Les défenseurs des animaux n’ont jamais eu une telle audience. Mais cette préoccupation est-il si récente ?
Nos contemporains se sentent de plus en plus concernés par la communauté des vivants, c’est vrai. Cela dit, la préoccupation pour les animaux est chose aussi ancienne que l’humanité elle-même. Certaines religions comme le jaïnisme et le bouddhisme, ou encore les philosophies qui admettent la transmigration des âmes, comme l’orphisme ou l’école pythagoricienne, se sont posé la question de savoir comment les hommes doivent traiter les bêtes. Pythagore est considéré comme l’un des premiers adeptes du végétarisme en Occident. Diogène Laërce rapporte qu’un jour, passant près de quelqu’un qui maltraitait son chien, Pythagore lança: «Arrête et ne frappe plus, car c’est l’âme d’un homme qui était mon ami, et je l’ai reconnu en entendant le son de sa voix.»
Quant à ce regain de polémiques, que l’on peut observer depuis quelques décennies autour du traitement réservé aux animaux d’élevage et de laboratoire, mais aussi au sujet de la corrida, de la fourrure ou encore de la chasse à courre, il est, à mon avis, le produit de la rencontre relativement récente entre les activistes de la cause animale, qui militent sur le terrain, des célébrités comme Brigitte Bardot, qui ont donné de la visibilité à ces positions, des philosophes comme Peter Singer, qui ont fourni une assise théorique à ces revendications, et des partis politiques, qui ont fait entrer certaines de ces idées dans la législation.
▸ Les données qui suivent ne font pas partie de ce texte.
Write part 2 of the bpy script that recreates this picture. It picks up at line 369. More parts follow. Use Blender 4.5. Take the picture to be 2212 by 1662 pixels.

De quand date le mouvement de libération animale tel que nous le connaissons ?
Il est apparu dans les années 1960 au Royaume-Uni, quand certains membres de la League Against Cruel Sports (Ligue contre les sports cruels) ont entrepris de saboter des parties de chasse à courre. En 1964, la Britannique Ruth Harrison publiait Animal Machines (Les machines animales), premier réquisitoire contre l’élevage intensif des poulets en batterie. En 1967, Peter Roberts, producteur de lait dans le comté de Hampshire, fonda l’organisation Compassion in World Farming (connue en France sous le nom «Protection mondiale des animaux de ferme»).
Sur le plan théorique, les philosophes spécialistes d’éthique et de morale furent les premiers à s’intéresser à ce mouvement et à prendre au sérieux les questions qu’il posait. En 1971, John Harris, Stanley et Rosalind Godlovitch, philosophes à Oxford, publiaient Animaux, hommes et morale: une enquête sur la maltraitance des non-humains. Puis, en 1975, Peter Singer fit paraître aux Etats-Unis La Libération animale, qui devait devenir la bible du mouvement.